Again, probably not as clean as with Git or Mercurial.

Finally, why do you keep working solely with SVN at work? Isn’t there some bridging possibility for Mercurial (something like Git-SVN http://flavio.castelli.name/howto_use_git_with_svn#)

~FiXato

Re: Saving time with Mercurial by Grauw at 2010-02-13 00:22

Hey FiXato,

It’s not so much about whether SVN can or can not technically do it, the concepts are similar after all, but whether it actually supports the workflow of the developer, whether it is easy enough to be useful. SVN branches are like ‘named branches’ in Mercurial. That is, something that you could use for say a release branch, but would usually rather avoid in favour of the more lightweight branching. Like just copying your project, or making good use of the local branch.

The implicit local branch that you automatically get with your local repository is the nicest, every commit you make is on a separate branch until you push. It does not need to be explicitly created (unlike SVN), and it allows you to deal with branching after-the-fact (unlike SVN). This is where the big difference lies, and this is so very useful, especially when doing small commits…

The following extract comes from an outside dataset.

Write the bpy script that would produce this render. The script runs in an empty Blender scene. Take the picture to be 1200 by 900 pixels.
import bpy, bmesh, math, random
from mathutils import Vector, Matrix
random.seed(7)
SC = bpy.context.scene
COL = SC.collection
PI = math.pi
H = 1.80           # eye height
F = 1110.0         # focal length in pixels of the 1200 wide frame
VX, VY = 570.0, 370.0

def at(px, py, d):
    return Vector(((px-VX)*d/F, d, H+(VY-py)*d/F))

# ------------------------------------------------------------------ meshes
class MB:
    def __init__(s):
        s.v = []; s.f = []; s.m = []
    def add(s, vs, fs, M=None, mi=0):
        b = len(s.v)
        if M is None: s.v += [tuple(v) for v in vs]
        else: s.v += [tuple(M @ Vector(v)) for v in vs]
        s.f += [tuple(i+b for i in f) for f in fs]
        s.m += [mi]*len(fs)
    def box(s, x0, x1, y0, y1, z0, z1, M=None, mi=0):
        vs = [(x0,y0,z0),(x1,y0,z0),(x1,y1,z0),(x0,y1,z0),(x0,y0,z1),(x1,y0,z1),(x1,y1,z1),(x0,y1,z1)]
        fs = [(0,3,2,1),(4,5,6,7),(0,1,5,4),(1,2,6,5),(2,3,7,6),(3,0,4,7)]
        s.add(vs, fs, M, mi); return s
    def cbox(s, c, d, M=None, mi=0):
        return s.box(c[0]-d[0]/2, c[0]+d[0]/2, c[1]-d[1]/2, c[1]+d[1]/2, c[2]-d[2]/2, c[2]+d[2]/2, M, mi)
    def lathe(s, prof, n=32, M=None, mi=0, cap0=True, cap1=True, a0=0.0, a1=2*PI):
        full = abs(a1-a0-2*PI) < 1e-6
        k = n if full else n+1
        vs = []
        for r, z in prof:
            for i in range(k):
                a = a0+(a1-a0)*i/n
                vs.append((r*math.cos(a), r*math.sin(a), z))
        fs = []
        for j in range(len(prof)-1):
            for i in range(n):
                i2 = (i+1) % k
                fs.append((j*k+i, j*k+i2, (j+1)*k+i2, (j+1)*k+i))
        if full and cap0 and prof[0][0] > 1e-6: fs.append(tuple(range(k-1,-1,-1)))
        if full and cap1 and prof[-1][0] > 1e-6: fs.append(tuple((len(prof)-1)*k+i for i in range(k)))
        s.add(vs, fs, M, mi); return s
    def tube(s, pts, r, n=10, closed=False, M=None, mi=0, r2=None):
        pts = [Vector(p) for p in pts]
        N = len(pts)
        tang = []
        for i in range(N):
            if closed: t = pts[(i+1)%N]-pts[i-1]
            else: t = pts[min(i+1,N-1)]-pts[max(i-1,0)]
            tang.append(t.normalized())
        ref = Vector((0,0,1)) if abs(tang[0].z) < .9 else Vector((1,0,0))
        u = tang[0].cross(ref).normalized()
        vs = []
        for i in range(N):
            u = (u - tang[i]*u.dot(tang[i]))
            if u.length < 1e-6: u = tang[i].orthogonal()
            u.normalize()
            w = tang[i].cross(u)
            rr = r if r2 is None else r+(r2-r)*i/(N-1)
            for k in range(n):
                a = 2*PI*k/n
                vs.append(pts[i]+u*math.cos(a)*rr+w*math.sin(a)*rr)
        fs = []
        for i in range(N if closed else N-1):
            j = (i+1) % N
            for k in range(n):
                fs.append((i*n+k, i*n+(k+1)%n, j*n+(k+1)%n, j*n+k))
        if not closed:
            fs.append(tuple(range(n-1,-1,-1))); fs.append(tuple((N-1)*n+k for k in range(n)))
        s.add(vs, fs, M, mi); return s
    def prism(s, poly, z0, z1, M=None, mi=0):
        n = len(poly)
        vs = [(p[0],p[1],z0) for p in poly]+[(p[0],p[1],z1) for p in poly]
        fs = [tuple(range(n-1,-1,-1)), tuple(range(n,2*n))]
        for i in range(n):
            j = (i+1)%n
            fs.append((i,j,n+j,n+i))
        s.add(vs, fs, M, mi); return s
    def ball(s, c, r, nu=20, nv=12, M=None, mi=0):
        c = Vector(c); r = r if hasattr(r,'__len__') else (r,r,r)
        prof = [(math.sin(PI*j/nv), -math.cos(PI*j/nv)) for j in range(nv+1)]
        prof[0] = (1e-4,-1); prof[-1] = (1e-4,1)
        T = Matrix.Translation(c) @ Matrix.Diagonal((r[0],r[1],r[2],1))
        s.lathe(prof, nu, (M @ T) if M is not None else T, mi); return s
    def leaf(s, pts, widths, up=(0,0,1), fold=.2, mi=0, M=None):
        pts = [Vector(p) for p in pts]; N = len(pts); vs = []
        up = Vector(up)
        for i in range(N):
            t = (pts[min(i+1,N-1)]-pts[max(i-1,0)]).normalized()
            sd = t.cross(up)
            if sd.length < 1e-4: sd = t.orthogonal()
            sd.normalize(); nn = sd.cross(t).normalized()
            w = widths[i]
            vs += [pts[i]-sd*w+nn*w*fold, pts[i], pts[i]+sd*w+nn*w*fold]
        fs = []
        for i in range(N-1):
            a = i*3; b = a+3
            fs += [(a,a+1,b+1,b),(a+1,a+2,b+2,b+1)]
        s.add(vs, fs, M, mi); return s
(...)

Let me ask, how often do you branch with SVN? Once a month, or once a week at most? With Mercurial I branch at least once a day, usually several times more. “Commit early, commit often” only really works with a DVCS.

Re. partial commits, TortoiseSVN does not support this, the stackoverflow page describes what you have to do if you don’t have this partial commits feature (i.e. the bothersome process with backing up, diffing/modifying, committing and restoring files). You should try TortoiseHg sometime! :)

And as for bridging, actually I do nowadays work with Mercurial on top of SVN. However, it is not for the faint of heart. It forces you to rebase all the time, and modifies history extensively. I already almost lost my history once, and that is the exact opposite of what a version control system is supposed to do :). I see on your link that git-svn has the same problems. I would not recommend it to anyone who doesn’t have an advanced level of understanding of Mercurial.